I’m pretty sure there was a market for Jansen, Ward, Detmers, Moncada, and Adell, if we were willing to move them. Rengifo was 50/50. There may not have been a market for Anderson. We were not willing to move them though unless someone was willing to overpay. Jansen, Moncada, Anderson, and Rengifo will all be gone after the season anyway. Ward will be gone after next year and Adell the following year. All of them will cost much more if you wish to retain them and, even you kept them all, they are a losing team. But at least we get to play meaningful games in August and September this year which according to Perry, will somehow make us better next year. I have been an angel fan since their inception when I was a kid and I will remain so, but there is nothing that would indicate that they are actually moving toward getting better. Arte seems pretty content with what they’re doing. After next year, he will likely replace Rendon with another marketing contract of a similar nature.
….but wait, we swept the Dodgers and announced our triumphant return to being relevant!
So riddle me this: which series really announced where the 2025 Angels are in their return to relevance: the White Sox series? The first two games of the A’s series? Or the series with the Dodgers?
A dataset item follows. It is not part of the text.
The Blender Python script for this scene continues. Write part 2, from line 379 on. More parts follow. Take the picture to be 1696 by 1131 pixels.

Please will someone…anyone….post the cherry picked selection of minor league prospects that had great games yesterday – we need our “juice” quickly.
Bottom line: The blunt message to Perry:
Angels are a long way from being relevant.
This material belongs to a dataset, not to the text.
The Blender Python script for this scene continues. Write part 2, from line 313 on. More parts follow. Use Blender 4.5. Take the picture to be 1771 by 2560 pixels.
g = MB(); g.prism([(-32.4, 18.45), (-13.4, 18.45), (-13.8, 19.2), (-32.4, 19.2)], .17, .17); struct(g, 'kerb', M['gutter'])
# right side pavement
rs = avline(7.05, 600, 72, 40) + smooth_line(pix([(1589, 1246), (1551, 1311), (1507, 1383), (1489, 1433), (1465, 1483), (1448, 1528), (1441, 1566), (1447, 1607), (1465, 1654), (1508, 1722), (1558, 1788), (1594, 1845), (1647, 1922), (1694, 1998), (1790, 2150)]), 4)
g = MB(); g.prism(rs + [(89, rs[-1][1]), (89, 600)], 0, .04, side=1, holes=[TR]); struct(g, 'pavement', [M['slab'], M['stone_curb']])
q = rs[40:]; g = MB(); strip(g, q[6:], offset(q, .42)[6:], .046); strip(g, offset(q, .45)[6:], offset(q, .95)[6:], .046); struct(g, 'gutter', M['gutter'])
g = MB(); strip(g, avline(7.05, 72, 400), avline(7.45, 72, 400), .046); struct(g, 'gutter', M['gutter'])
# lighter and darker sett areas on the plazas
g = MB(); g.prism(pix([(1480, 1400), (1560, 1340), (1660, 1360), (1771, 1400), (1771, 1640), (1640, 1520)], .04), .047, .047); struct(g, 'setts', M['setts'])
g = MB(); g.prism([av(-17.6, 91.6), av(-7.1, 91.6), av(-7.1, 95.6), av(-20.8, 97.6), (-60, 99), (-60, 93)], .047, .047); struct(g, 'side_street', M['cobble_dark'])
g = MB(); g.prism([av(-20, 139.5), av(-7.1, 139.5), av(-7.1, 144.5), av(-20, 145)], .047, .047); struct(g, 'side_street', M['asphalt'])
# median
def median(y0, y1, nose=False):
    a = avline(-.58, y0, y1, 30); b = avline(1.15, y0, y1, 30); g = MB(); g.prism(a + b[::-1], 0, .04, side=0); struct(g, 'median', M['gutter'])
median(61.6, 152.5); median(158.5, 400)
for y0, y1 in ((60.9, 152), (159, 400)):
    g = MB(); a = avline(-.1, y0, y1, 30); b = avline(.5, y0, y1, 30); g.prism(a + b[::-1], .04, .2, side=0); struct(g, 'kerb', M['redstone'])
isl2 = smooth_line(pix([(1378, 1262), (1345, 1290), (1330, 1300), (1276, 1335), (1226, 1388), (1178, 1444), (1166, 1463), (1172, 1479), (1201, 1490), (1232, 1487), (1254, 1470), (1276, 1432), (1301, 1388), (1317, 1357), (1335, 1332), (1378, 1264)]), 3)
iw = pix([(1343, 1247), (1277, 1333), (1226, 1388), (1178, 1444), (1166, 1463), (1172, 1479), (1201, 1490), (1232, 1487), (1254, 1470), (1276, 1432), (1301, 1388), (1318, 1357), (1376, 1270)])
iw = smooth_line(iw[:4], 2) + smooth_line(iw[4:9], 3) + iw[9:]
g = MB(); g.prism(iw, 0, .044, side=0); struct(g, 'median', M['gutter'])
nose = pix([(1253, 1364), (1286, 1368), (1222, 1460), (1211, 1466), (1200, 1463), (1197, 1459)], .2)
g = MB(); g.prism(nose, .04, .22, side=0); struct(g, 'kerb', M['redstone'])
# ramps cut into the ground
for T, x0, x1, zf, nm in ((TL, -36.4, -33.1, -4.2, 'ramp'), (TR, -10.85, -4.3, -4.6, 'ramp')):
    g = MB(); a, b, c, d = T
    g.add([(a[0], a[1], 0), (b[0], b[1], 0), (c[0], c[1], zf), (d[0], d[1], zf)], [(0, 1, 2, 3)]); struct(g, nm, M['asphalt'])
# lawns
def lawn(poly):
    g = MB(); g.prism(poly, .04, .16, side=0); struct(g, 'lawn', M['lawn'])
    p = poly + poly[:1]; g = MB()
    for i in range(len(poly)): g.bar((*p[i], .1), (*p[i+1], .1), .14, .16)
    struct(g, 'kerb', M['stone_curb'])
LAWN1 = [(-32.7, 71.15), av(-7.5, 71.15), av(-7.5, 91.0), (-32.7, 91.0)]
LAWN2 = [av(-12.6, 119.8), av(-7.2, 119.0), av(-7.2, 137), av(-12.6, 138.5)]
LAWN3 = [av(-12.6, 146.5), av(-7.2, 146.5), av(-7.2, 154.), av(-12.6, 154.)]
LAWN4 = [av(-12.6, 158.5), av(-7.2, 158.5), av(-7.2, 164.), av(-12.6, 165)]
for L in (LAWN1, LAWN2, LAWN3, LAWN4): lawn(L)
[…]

TL:DR (too long; don’t read) – they need players who can do fundamentals
First, they need pitchers who throw strikes when up 0-2 or 1-2. Stop nibbling so that the count goes to 3-2 and then needing to throw 2-3 more pitches before the batter makes an out or gets on base. This is partly why pitchers can’t make it out of the 5th. And the bullpen is worn out by the 2nd half of the season.
Second, they need hitters who can consistently make contact with man on 3rd and less than 2 outs (instead of striking out). Just. Make. Contact.
Third, they need to stop playing players out of position. Rengifo is terrible at 3rd. Every game he is at 3rd is a game that might be lost because he can’t make the play (even if it’s not ruled an error). Campero is not a RF.
Fourth, certain players (Ward, Rengifo, Campero) need to stop taking the extra base, only to get thrown out by a mile.
Fifth, management needs to make quick decisions.
Example #1: trade O’Hoppe. You cannot spend 4-5 years, allowing a player to learn how to play catcher in the majors (that’s what the minors are for). The longer O’Hoppe is the catcher, the more games will be lost due to his incompetence (remember Matt Thaiss, and his 2 catcher’s interference, in separate games being lost to the Red Sox). And, O’Hoppe is just an average hitter with slightly above average power.
Bad fielding, bad base running, bad pitching, bad situational hitting.
It’s just a mess that can’t be fixed, as long as you keep playing the same players who consistently contribute to being bad fielders, bad base running, bad pitching, bad situational hitting.
Hire Buttermaker as our new manager? He would eventually help us play in meaningful games by the early 2030’s.